China science

Tamu Massif even more massive: world’s largest volcano almost same size as Japan, widest in solar system

Joint China-US team hails its birth as one of the most spectacular events in earth’s history, says it is larger than Olympus Mons on Mars by surface area, describes its creation as ‘a miracle’

PUBLISHED : Thursday, 24 March, 2016, 8:31am
UPDATED : Monday, 12 June, 2017, 12:53pm

The biggest volcano on earth is larger than was previously thought, with a surface area unmatched by any in our solar system, according to a joint study by researchers from China and the United States.

They hailed its birth as one of the most spectacular events in the history of our planet, and a “miracle” of creation given its rarity.

Tamu Massif, an extinct submarine shield volcano formed about 145 million years ago during the Late Jurassic period, is located 2 kilometres below sea level between Japan and Hawaii in the Pacific Ocean.

Although there is still some dispute as to whether it can be classified as a single volcano, the possibility of this was first suggested in September 2013 and corroborated by William Sager, a marine geophysicist from the department of earth and atmospheric sciences at the University of Houston.

But after analysing more seismic data and mapping the volcano’s underlying structure, the same team found they may have underestimated the volcano’s actual size.

They put the total area of the Shatsky Rise, an elevated oceanic plateau created after the Tamu Massif erupted, at 533,000 sq km. Tamu Massif is the largest mountain on the Shatsky Rise.

Previously, the volcano was considered to be smaller overall by 20 per cent than Olympus Mons on Mars, long hailed as the largest volcano discovered in our solar system. Tamu Massif reaches a height of 4km while Olympus Mons is 22km

WATCH: Dr William Sager returns to Tamu Massif in October 2015

But the new study, led by the Chinese Academy of Sciences’ South China Sea Institute of Oceanology in Guangzhou, in southern China’s Guangdong province, claims that the surface area of Tamu Massif should now be 80 per cent larger than its Martian relative.

“Tamu Massif created a much wider dome. It surpasses every other known volcano in the solar system in terms of surface area,” said Dr Zhang Jinchang, lead scientist of the new study, adding that it was hard to say for certain which one is larger overall in terms of mass.

Tamu Massif is about the size of Japan, larger than Olympus Mons, Zhang said.

The latest study was published in the journal Earth and Planetary Science Letters. Professor Jun Korenaga, a geologist at Yale University in the United States, co-authored the paper.

Volcanos of such magnitude are extremely rare, and were previously considered impossible on earth. The largest active volcano today is Mauna Loa in Hawaii, which has a base measuring about 5,000 sq km. It is only one seventieth the size of Tamu Massif

WATCH: the eruption of Hawaii’s Mauna Loa, the world’s largest active volcano

Moreover, of the two ways volcanoes were known to be formed, neither was considered able to generate enough substance from the earth’s mantle - a silicate rocky shell measuring thousands of kilometres thick - to form one of such magnitude as Tamu Massif.
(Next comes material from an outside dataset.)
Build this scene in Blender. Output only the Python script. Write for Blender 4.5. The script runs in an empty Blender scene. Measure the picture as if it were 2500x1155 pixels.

Scab theory posits that a volcano is created after the earth’s crust is torn open by the shifting of tectonic plates, allowing lava to bubble up to the surface; pimple theory states that magma moves up through a tunnel in the crust and piles in a heap on the surface.

“We are speculating that Tamu Massif may have been formed by the two mechanisms working together,” Zhang said.

“The effect would be similar to pricking the same pimple with a knife again and again for several million years,” he said.

“The chance of such an event occurring is very low - no more than one in a thousand, so it’s something of a miracle.”

Tamu Massif became extinct sometime during the Early Cretaceous period, which ended 100 million years ago, meaning it “died” just a few million years after it was born.

Fossils of marine creatures found in the underwater dome suggest its peak may, at the time, have been above the surface of the water. As such, dinosaurs could have witnessed its spectacular eruption.

But Zhang said there is no chance of the volcano coming back to life.

His study found that the Mohorovic Discontinuity (often abbreviated to Moho), a boundary between the earth’s crust and mantle, descended over 30km below the base of Tamu Massif. This would create an almost impenetrable barrier between deposits of magma and the ocean floor, he said.

Professor Zhai Shikui, a marine geologist with the Ocean University of China in Qingdao, Shandong province, praised the study for mapping the internal structure of the Shatsky Rise for the first time, but said more solid evidence would be needed to support any claim that it is a single volcano.

“Seismic analysis cannot completely rule out the possibility that [its] unique structure was created by more than one volcano. The most direct and solid evidence would need to be rock samples,” he said.